Eduardo Kerbauy afirma que mantém um olhar positivo para as vendas, apesar do soluço sentido pelo setor no primeiro semestre, como consequência da queda do valor das principais commodities agrícolas.
“Quando você olha as contas para a próxima safra, aquilo que começar a ser plantado agora em setembro, vê que as contas fecham”, afirma. “Então isso é um mal estar temporário e a gente espera terminar o ano com um nível igual a lei de 2022”.
O ponto animador vem do anúncio, pelo governo federal, dos recursos disponíveis para o Plano Safra 2023/2024. Para ele, o programa que baliza o crédito rural no País veio “em linha com a nossa expectativa, dá um alento em termos de previsibilidade”.
Kerbauy destacou sobretudo a inclusão de parte dos recursos para uma linha de crédito em dólar e, sobretudo, o incentivo maior ao financiamento de pequenos e médios agricultores.
A New Holland tem máquinas para todos os segmentos e portes de propriedades rurais, mas um dos seus mercados mais forte é nos tratores de baixa potência, até 100 cavalos, que atendem justamente a esse perfil.

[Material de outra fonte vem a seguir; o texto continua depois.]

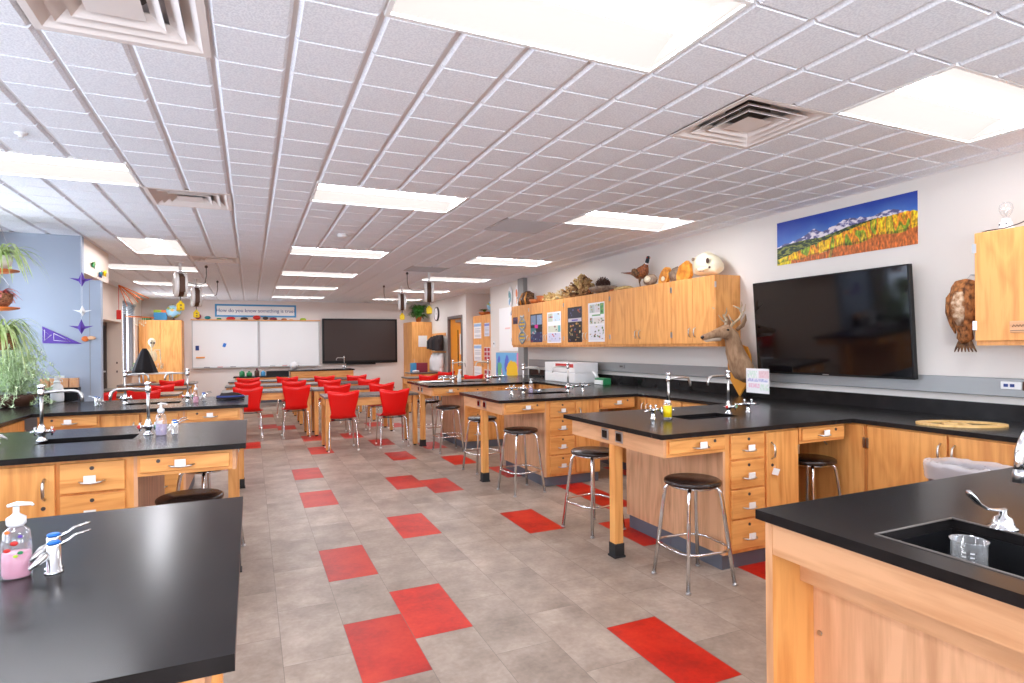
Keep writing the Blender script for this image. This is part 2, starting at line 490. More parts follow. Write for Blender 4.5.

“É uma oportunidade a mais que a gente tem para explorar esse mercado de tratores aqui no mercado brasileiro”, afirma. “Agora, se me pergunta se isso é o suficiente para termos um recorde de vendas, vou te dizer uma maneira bem transparente que não. Mas é necessário”.
A New Holland não divulga números locais, seja de receita ou de faturamento, mas como todas as outras grandes fabricantes tem o Brasil como um de seus três principais mercados. Um terço das 8 mil colheitadeiras fabricadas anualmente fica aqui. E mais de 10% dos 150 mil tratores são produzidos no Brasil.
Com três fábricas no País, Kerbauy afirma que a empresa está preparada para absorver novos ciclos de crescimento, assim como o ritmo de lançamentos previstos para os próximos anos. “Serão 50, globalmente, até 2025”, diz.
Nem todos eles chegarão à América Latina. Na região, explica, o foco maior estará justamente em tecnologias acessíveis a produtores de menor porte. “Vamos falar mais da inclusão digital do produtor rural”, afirma. “Trazer, por exemplo, mais tecnologia para tratores de uma calagem mais baixa”.